Make sure you have principled reasons for the changes you make. This means that it's ok to combine, for example, following stop and following fricative if there was 95% deletion for stops and 100% for fricatives, because (a) stops and fricative are somewhat similar phonetically and (b) the numbers were fairly similar.
Practice recoding to combine and to delete certain factors. It's helpful to use the "Recode to new column" option in order to NOT overwrite the original values you coded.
See more information in the Rbrul manual that you bookmarked.
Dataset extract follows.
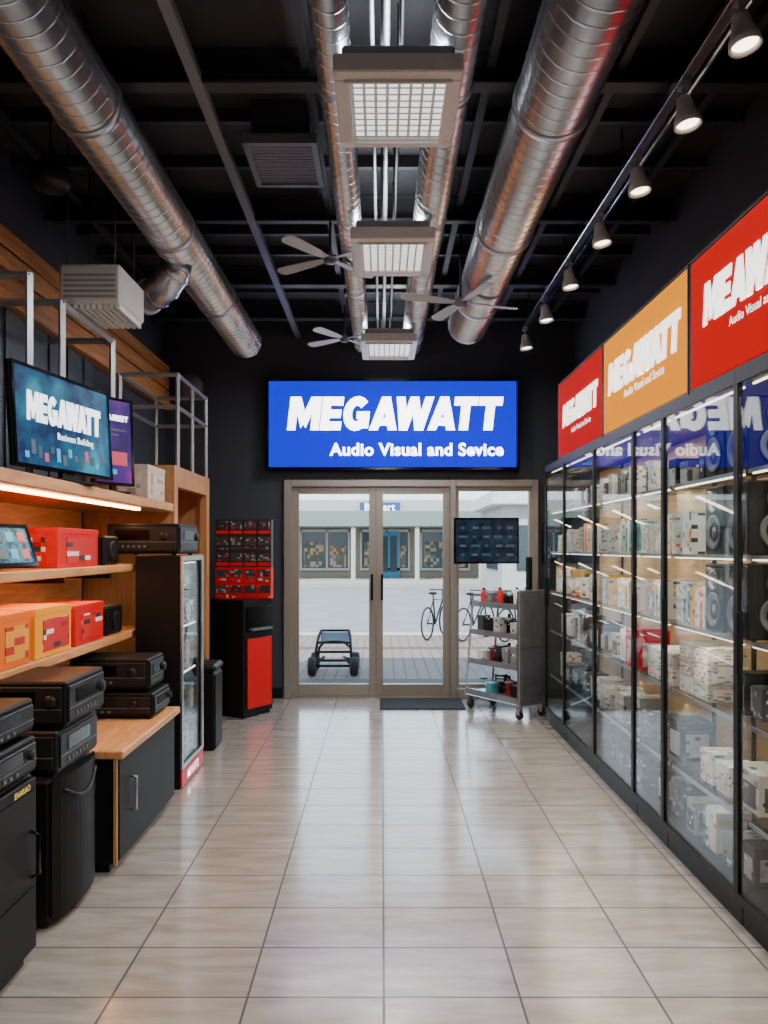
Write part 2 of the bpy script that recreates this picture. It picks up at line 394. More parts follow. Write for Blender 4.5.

To look for interaction between 2 independent variables (meaning an overlap in how two different independent variables divide up your tokens), choose Cross-tab from the Modeling menu and select the 2 groups you are interested in. A new table will be created which shows you the distribution of the dependent variable according to both of these independent variables. You can copy the cross-tab output to an Excel (or Word) document to save and edit it. Use Courier font to make the columns line up.
This analysis takes longer than the one-level, if you have a big token file.
It spits out a lot of text and numbers, but indicates which factors are significant.
You will notice that, generally, the factor groups it finds to be significant are those that have the biggest spread in values in the one-level analysis. If there is a lot of overlap between two different factor groups (i.e., all tokens with a following vowel having been produced by Pat), there may be differences.
If you want to look at the constraints conditioning variation for only a subset of your tokens, for example, only tokens from younger speakers, you can use the Recode function in the Adjust Data menu to exclude tokens from the older speakers. Experiment with this.
For Week 7, submit a document containing the Results file for a one-level binomial analysis for all speakers combined, as Table 3. Be sure to label all columns and rows clearly. It should be arranged like Factor Weight tables we've seen in a number of articles this semester.